January 21, 2006

Takashi Miike Too Much for Showtime

I came across an interesting story at the New York Times website (registration required). It seems that the pay cable station Showtime has canceled the episode "Imprint", directed by Japanese director Takashi Miike.

It would seem that Miike's extreme filmmaking has proven to be a bit much for the network. They will be replacing it with a collaboration between Clive Barker and John McNaughton entitled "Haeckel's Tale".

The Masters of Horror project began as a bi-monthly gathering of horror directors, they would get together for dinners and to talk about film. They decided that they would create an anthology series. With the backing of IDT Entertainment, they would each craft a one hour long, self contained film. These films would be free from outside influence, they would be given free reign as to what they wanted to do. These 13 films became the Masters of Horror series which debuted on Showtime back in October. A few of the directors involved are Don Coscarelli, Lucky McKee, John Carpenter, John Landis, Joe Dante, Stuart Gordon, Tobe Hooper, and Mick Garris.

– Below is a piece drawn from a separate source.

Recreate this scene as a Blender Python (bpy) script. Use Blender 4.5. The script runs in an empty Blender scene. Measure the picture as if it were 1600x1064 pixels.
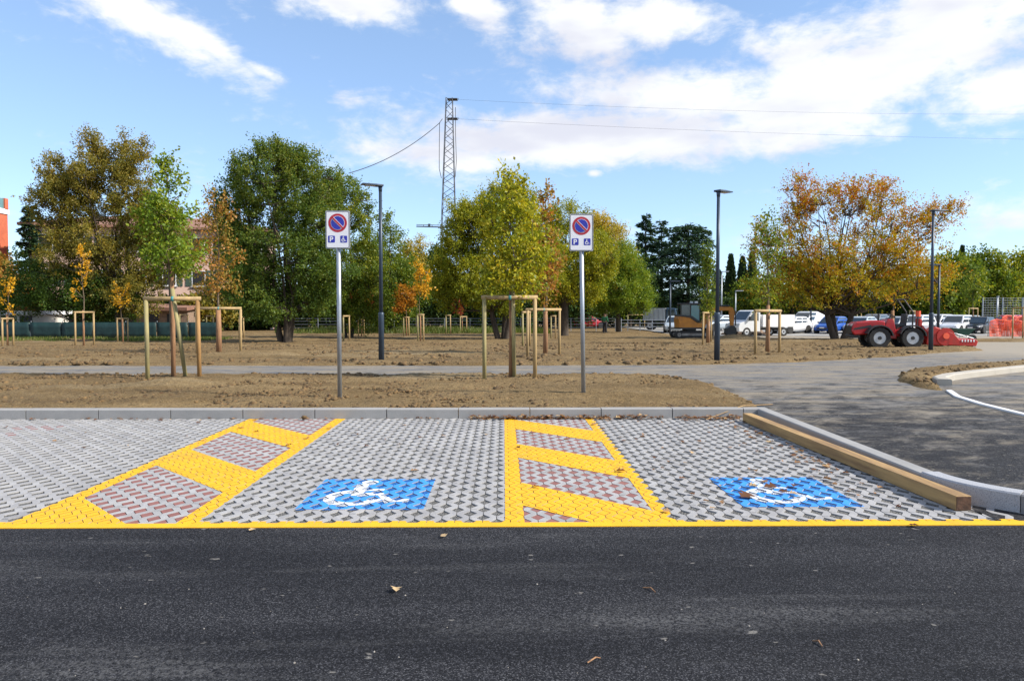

Takashi Miike's tale, "Imprint", is based on the novel Bokkee Kyoutee by Shimako Iwai. It tells the story of an American journalist who returns to Japan to find a love left behind, and ends up dredging up a past better left covered.

Rather than compromise Miike-san's vision, the episode will not be edited or censored to meet any desires of Showtime's executives. It should be said that, at this point, Showtime has not requested any cuts or changes in order to air it. The episode has been announced as making its debut on DVD, along with the rest of the series next Fall.

This turn of events has made me very eager to see the show. Granted, I don't even have Showtime, and have only seen one episode of the series, when I was able to get a sneak peek at Don Coscarelli's episode, "Incident On and Off a Mountain Road." I don't want to wait for the DVD!

I became a fan of Takashi Miike's insane style a few years back when I discovered Audition, a twisted film about a man looking for a new wife. It started off as an interesting drama, but then switches gears into a descent into torture where nothing is what it seems. I have since seen a number of his other creations, most notably Ichii the Killer, Happiness of the Katikuris, Fudoh, and City of Lost Souls. That is just the tip of the iceberg with his film catalog, with an astounding 67 films to his name since he burst on the scene in 1991. He is nothing if not prolific. While not all are classics, he has crafted a number of great films which have been praised and lambasted by critics.

This "controversy" may be a non-issue, but it is rather interesting. Considering that this series is airing on commercial-free, pay cable, just what did Miike create that was so disturbing that they wouldn't air it? It has always been my understanding that these stations did not really have any limitations on their content. I guess this proves that theory is incorrect.

America is just not ready for the insanity that Takashi Miike can create. When will the powers that be think that we can look into the deepest heart of darkness without being sucked in?

Now, I command that all of you go forth and become enraptured by the gory insane depravity that Miike-san spews forth upon the unsuspecting public.